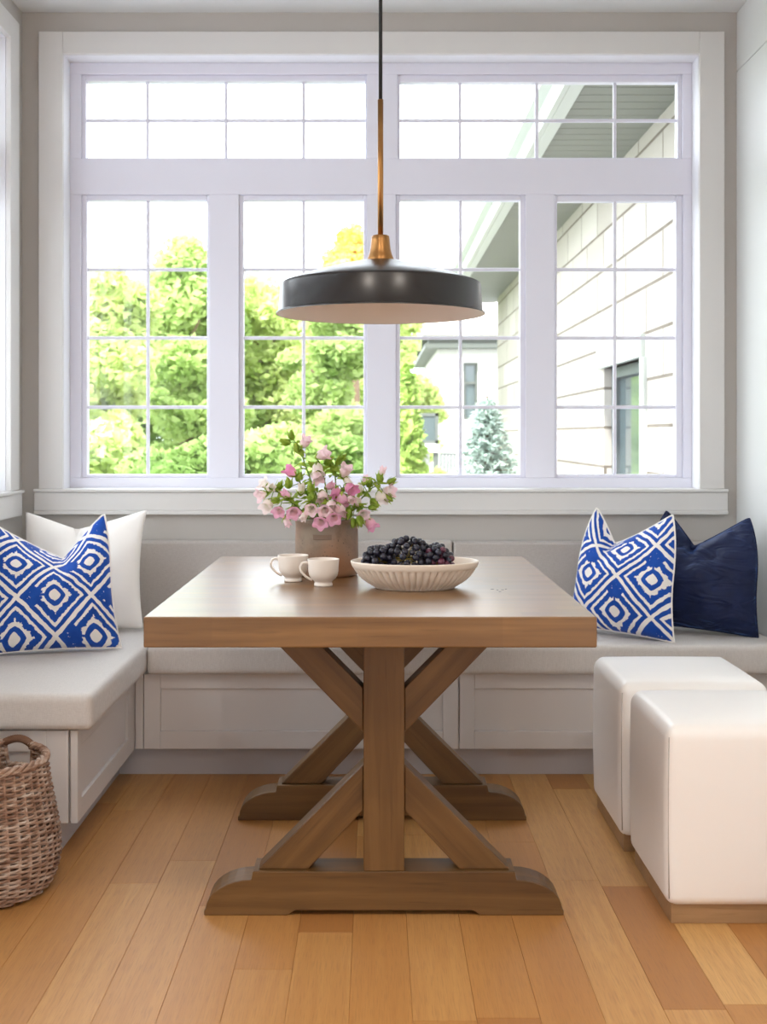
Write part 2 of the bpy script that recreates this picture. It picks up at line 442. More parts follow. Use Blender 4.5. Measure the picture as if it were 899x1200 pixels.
struct('ceiling', MB().box(XL - .2, XR + .2, YR, YB + WT, ZC, ZC + .2), M['ceil'])
JL = .012
b = MB(); b.box(XL - .2, wx0 - JL, YB, YB + WT, -.15, ZC); b.box(wx1 + JL, XR + .2, YB, YB + WT, -.15, ZC)
b.box(wx0 - JL, wx1 + JL, YB, YB + WT, -.15, wz0 - .012); b.box(wx0 - JL, wx1 + JL, YB, YB + WT, wz1 + JL, ZC)
struct('wall_back', b, M['wall'])
DO0, DO1, DZ = -2.1, -.5, 2.2        # unglazed openings added in both side walls behind the viewpoint, to let in fill daylight
b = MB(); b.box(XL - WT, XL, YR, DO0, -.15, ZC); b.box(XL - WT, XL, DO1, ly0 - JL, -.15, ZC); b.box(XL - WT, XL, DO0, DO1, DZ, ZC); b.box(XL - WT, XL, ly1 + JL, YB, -.15, ZC)
b.box(XL - WT, XL, ly0 - JL, ly1 + JL, -.15, wz0 - .012); b.box(XL - WT, XL, ly0 - JL, ly1 + JL, wz1 + JL, ZC)
struct('wall_left', b, M['wall'])
def liner(name, a0, a1, z0, z1, tr):
    b = MB()
    for q in ((a0 - JL, a0, z0, z1 + JL), (a1, a1 + JL, z0, z1 + JL), (a0, a1, z1, z1 + JL)):
        t = MB().box(q[0], q[1], .0005, .13, q[2], q[3]); b.add([tr(*v) for v in t.v], t.f)
    struct(name, b, M['jamb'], fix=True)
liner('trim_8', wx0, wx1, wz0, wz1, lambda a, d, z: (a, YB + d, z))
liner('trim_9', ly0, ly1, wz0, wz1, lambda a, d, z: (XL - d, a, z))
struct('wall_right', MB().box(XR, XR + .15, DO1, YB, -.15, 2.552).box(XR, XR + .15, YR, DO0, -.15, 2.552).box(XR, XR + .15, DO0, DO1, DZ, 2.552), M['wall_r'], bevel=.003)
struct('trim_1', MB().box(XR, XR + .15, YR, YB, 2.556, ZC), M['wall_r'], bevel=.003)     # header board above the joint line
# rear wall
b = MB(); b.box(XL - WT, XR + .15, YR - .15, YR, -.15, ZC)
struct('wall_rear', b, M['wall'])

# casing round the big window: face boards with a stepped outer band
def casing(name, a0, a1, z0, z1, A0, A1, Z1, tr, d0=0.0):
    b = MB()
    def bx(p0, p1, t0, t1, q0, q1):
        vs = MB().box(p0, p1, t0, t1, q0, q1)
        b.add([tr(*v) for v in vs.v], vs.f)
    bx(A0, a0, 0, .020, z0, Z1); bx(a1, A1, 0, .020, z0, Z1); bx(a0, a1, 0, .020, z1, Z1)
    return struct(name, b, M['trim'], bevel=.003)
trB = lambda a, dd, z: (a, YB - dd, z)
trL = lambda a, dd, z: (XL + dd, a, z)
casing('trim_2', wx0, wx1, wz0, wz1, -1.2866, 1.3338, 2.702, trB)
casing('trim_3', ly0, ly1, wz0, wz1, ly0 - .1, 4.478, 2.702, trL)
# stools and aprons
b = MB(); b.box(-1.303, 1.345, YB - .034, YB + .09, wz0 - .012, wz0); b.box(-1.303, 1.345, YB - .024, YB, .872, wz0 - .012)
b.box(-1.303, 1.345, YB - .03, YB, .857, .872)
struct('trim_4', b, M['trim'], bevel=.003)
b = MB(); b.box(XL - .09, XL + .034, ly0 - .12, 4.50, wz0 - .012, wz0); b.box(XL, XL + .024, ly0 - .12, 4.50, .857, wz0 - .012)
struct('trim_5', b, M['trim'], bevel=.003)

# window units -----------------------------------------------------
FY = 4.67; s_ = FY / F
fx = lambda p: (p - VX) * s_
fz = lambda p: H - (p - VY) * s_
nwin = [0]
def window_unit(tr, A0, A1, Z0, Z1, sashes, tname):
    """fixed frame with openings, and one sash with glass and grille in each. tr(a, depth, z) -> world"""
    def bx(mb, a0, a1, d0, d1, z0, z1):
        t = MB().box(a0, a1, d0, d1, z0, z1); mb.add([tr(*v) for v in t.v], t.f)
    fr = MB(); D = .07
    rows = sorted({(q[2], q[3]) for q in sashes}, reverse=True)
    z = Z1
    for (r0, r1) in rows:
        bx(fr, A0, A1, 0, D, r1, z); z = r0
        a = A0
        for q in sorted(q for q in sashes if q[2] == r0):
            bx(fr, a, q[0], 0, D, r0, r1); a = q[1]
        bx(fr, a, A1, 0, D, r0, r1)
    bx(fr, A0, A1, 0, D, Z0, z)
    struct(tname, fr, M['vinyl'], bevel=.002)
    for (a0, a1, z0, z1, g0, g1, h0, h1, vs, hs) in sashes:
        nwin[0] += 1
        sm = MB()
        bx(sm, a0, g0, .012, .055, z0, z1); bx(sm, g1, a1, .012, .055, z0, z1); bx(sm, g0, g1, .012, .055, h1, z1); bx(sm, g0, g1, .012, .055, z0, h0)
        w = tag(sm.build('window_%d' % nwin[0], M['vinyl'], bevel=.003, fix=True), kind='structure')
        gm = MB(); bx(gm, g0, g1, .034, .038, h0, h1); gm.build('glass', M['glass'], w)
        mm = MB()
        for v in vs: bx(mm, v - .0068, v + .0068, .022, .033, h0, h1)
        for q in hs: bx(mm, g0, g1, .0225, .0325, q - .0068, q + .0068)
        mm.build('grille', M['vinyl'], w, bevel=.003)
trF = lambda a, d, z: (a, FY + d, z)
S = []
def sash(ox0, ox1, oy0, oy1, gx0, gx1, gy0, gy1, vs, hs):
    return (fx(ox0), fx(ox1), fz(oy1), fz(oy0), fx(gx0), fx(gx1), fz(gy1), fz(gy0), [fx(v) for v in vs], [fz(q) for q in hs])
hs = (315, 395.5, 477)
S = [sash(95, 430, 87, 186, 100, 428, 94, 184, (171.5, 264, 355.5), (139.5,)), sash(466, 800, 87, 186, 469, 795, 95, 184, (539.5, 630, 722), (139.5,)),
     sash(95, 245, 228, 560, 101, 242, 234, 556, (172,), hs), sash(280, 430, 228, 560, 285, 426, 234, 556, (355.5,), hs),
     sash(464, 616, 228, 560, 469, 610, 234, 556, (540,), hs), sash(650, 801, 228, 560, 653.5, 793, 235, 556, (722,), hs)]
window_unit(trF, wx0 - .0, wx1 + .0, wz0 - .005, wz1 + .0, S, 'trim_6')
# left window: same build, turned
FX = XL - .09
trW = lambda a, d, z: (FX - d, a, z)
S = []
n = 3; w = (ly1 - ly0) / n
for i in range(n):
    a0, a1 = ly0 + i * w + .06, ly0 + (i + 1) * w - .06
    for (z0, z1, hh) in ((1.0, 2.08, (1.27, 1.54, 1.81)), (2.22, 2.55, (2.385,))):
        S.append((a0, a1, z0, z1, a0 + .02, a1 - .02, z0 + .02, z1 - .02, [(a0 + a1) / 2], hh))
window_unit(trW, ly0, ly1, wz0 - .005, wz1, S, 'trim_7')

# ------------------------------------------------------------------ built-in benches
def shaker(name, a0, a1, z0, z1, i0, i1, j0, j1, tr, parent, t=.02, rec=.009):
    """flat frame-and-panel front; tr(a, depth outwards, z)"""
    mb = MB()
    def bx(p0, p1, d0, d1, q0, q1):
        v = MB().box(p0, p1, d0, d1, q0, q1); mb.add([tr(*q) for q in v.v], v.f)
    bx(a0, i0, 0, t, z0, z1); bx(i1, a1, 0, t, z0, z1); bx(i0, i1, 0, t, z0, j0); bx(i0, i1, 0, t, j1, z1)
    bx(i0, i1, 0, t - rec, j0, j1)
    return mb.build(name, M['cab'], parent, bevel=.002)
ZF0, ZF1 = .096, .354
BX = -.816; BYF = 4.05; LYF = 3.274
bench = thing('storage_bench', 'white paneled bench base with two drawer fronts under the big window', 'bench', (.28, 4.3, 0))
b = MB(); b.box(BX + .012, XR - .003, BYF + .02, YB - .002, ZF0, ZF1); b.build('carcass', M['cab'], bench)
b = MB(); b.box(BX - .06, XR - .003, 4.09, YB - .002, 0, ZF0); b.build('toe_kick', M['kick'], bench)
trb = lambda a, dd, z: (a, BYF + .02 - dd, z)
shaker('drawer_front', -.785, .2815, ZF0, ZF1 - .004, -.729, .2285, .156, .300, trb, bench)
shaker('drawer_front', .2855, XR - .004, ZF0, ZF1 - .004, .3356, 1.32, .156, .300, trb, bench)
b = MB(); b.box(BX + .001, -.7875, BYF, BYF + .02, ZF0, ZF1 - .004); b.build('filler_strip', M['cab'], bench, bevel=.002)
lb = thing('storage_bench', 'shorter white paneled bench base running forward along the left wall', 'bench', (-1.08, 3.9, 0))
b = MB(); b.box(XL + .003, BX - .02, LYF + .02, YB - .002, ZF0, ZF1); b.build('carcass', M['cab'], lb)
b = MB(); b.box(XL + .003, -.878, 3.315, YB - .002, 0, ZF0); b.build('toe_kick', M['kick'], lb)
trs = lambda a, dd, z: (BX - .02 + dd, a, z)
shaker('side_panel', LYF, BYF - .0005, ZF0, ZF1 - .004, 3.32, 3.945, .154, .300, trs, lb)
tre = lambda a, dd, z: (a, LYF + .02 - dd, z)
shaker('end_panel', XL + .003, -.8425, ZF0, ZF1 - .004, -1.26, -.903, .154, .292, tre, lb)

def cushion(name, x0, x1, y0, y1, z0, z1, mat, label, cat, bev=.022, grp=None, puff=.006):
    mb = MB(); nx = 24; ny = 14
    bm = bmesh.new(); bmesh.ops.create_cube(bm, size=1.0)
    bmesh.ops.scale(bm, vec=(x1 - x0, y1 - y0, z1 - z0), verts=bm.verts)
    bmesh.ops.bevel(bm, geom=list(bm.edges), offset=bev, segments=5, profile=.6, affect='EDGES')
    me = bpy.data.meshes.new(name); bm.to_mesh(me); bm.free()
    me.polygons.foreach_set('use_smooth', [True] * len(me.polygons)); me.materials.append(mat)
    o = bpy.data.objects.new(name, me); o.location = ((x0 + x1) / 2, (y0 + y1) / 2, (z0 + z1) / 2); C.objects.link(o)
    m = o.modifiers.new('wn', 'WEIGHTED_NORMAL'); m.keep_sharp = True
    return tag(o, label, cat, grp)
SEAT = .455
BKF = 4.495
cushion('seat_cushion', -.768, XR - .004, 4.005, BKF - .004, .355, SEAT, M['linen'], 'long grey linen seat cushion on the bench below the big window', 'cushion')
cushion('seat_cushion', XL + .004, -.770, 3.246, BKF - .004, .355, SEAT, M['linen'], 'grey linen seat cushion with rounded end on the left bench', 'cushion', .026)
xs = .2915 + .0
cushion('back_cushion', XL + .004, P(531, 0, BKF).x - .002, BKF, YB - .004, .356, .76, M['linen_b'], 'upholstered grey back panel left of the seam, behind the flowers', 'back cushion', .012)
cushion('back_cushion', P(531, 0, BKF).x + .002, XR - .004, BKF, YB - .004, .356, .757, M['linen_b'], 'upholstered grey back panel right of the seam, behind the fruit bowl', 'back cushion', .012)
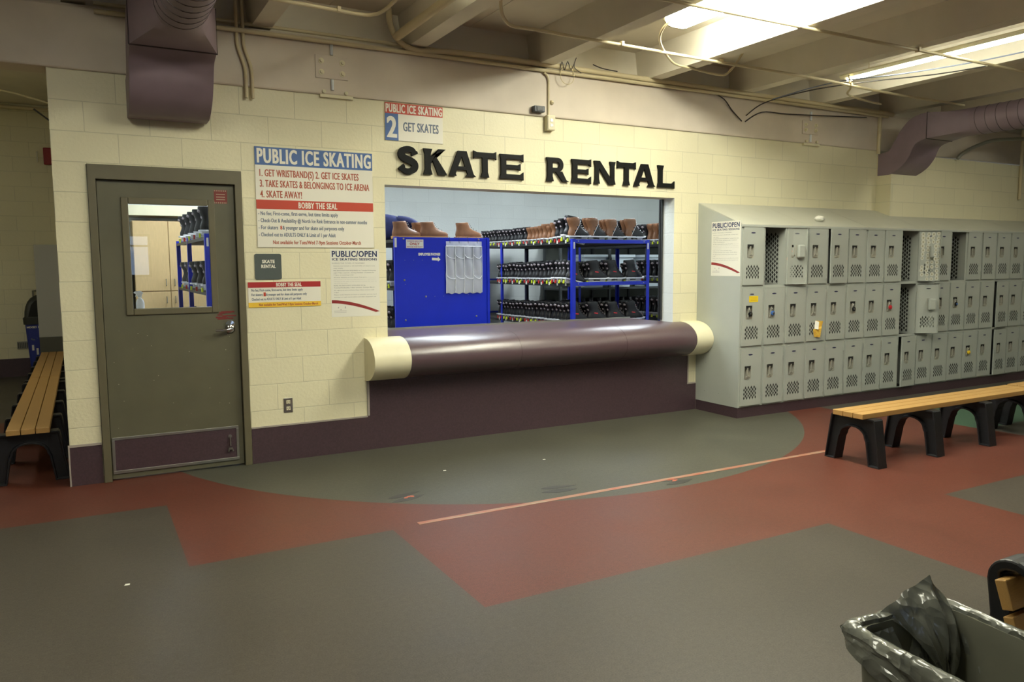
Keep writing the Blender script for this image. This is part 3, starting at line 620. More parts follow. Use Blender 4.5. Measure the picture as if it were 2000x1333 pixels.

———

■ REQUIRED TASK
Provide an exact reproduction of only those lines that start at the line containing "b = MB(); b.box(BX - .06, XR" and end at the line containing "shaker('end_panel', XL +", inclusive.

■ THE RESPONSE
b = MB(); b.box(BX - .06, XR - .003, 4.09, YB - .002, 0, ZF0); b.build('toe_kick', M['kick'], bench)
trb = lambda a, dd, z: (a, BYF + .02 - dd, z)
shaker('drawer_front', -.785, .2815, ZF0, ZF1 - .004, -.729, .2285, .156, .300, trb, bench)
shaker('drawer_front', .2855, XR - .004, ZF0, ZF1 - .004, .3356, 1.32, .156, .300, trb, bench)
b = MB(); b.box(BX + .001, -.7875, BYF, BYF + .02, ZF0, ZF1 - .004); b.build('filler_strip', M['cab'], bench, bevel=.002)
lb = thing('storage_bench', 'shorter white paneled bench base running forward along the left wall', 'bench', (-1.08, 3.9, 0))
b = MB(); b.box(XL + .003, BX - .02, LYF + .02, YB - .002, ZF0, ZF1); b.build('carcass', M['cab'], lb)
b = MB(); b.box(XL + .003, -.878, 3.315, YB - .002, 0, ZF0); b.build('toe_kick', M['kick'], lb)
trs = lambda a, dd, z: (BX - .02 + dd, a, z)
shaker('side_panel', LYF, BYF - .0005, ZF0, ZF1 - .004, 3.32, 3.945, .154, .300, trs, lb)
tre = lambda a, dd, z: (a, LYF + .02 - dd, z)
shaker('end_panel', XL + .003, -.8425, ZF0, ZF1 - .004, -1.26, -.903, .154, .292, tre, lb)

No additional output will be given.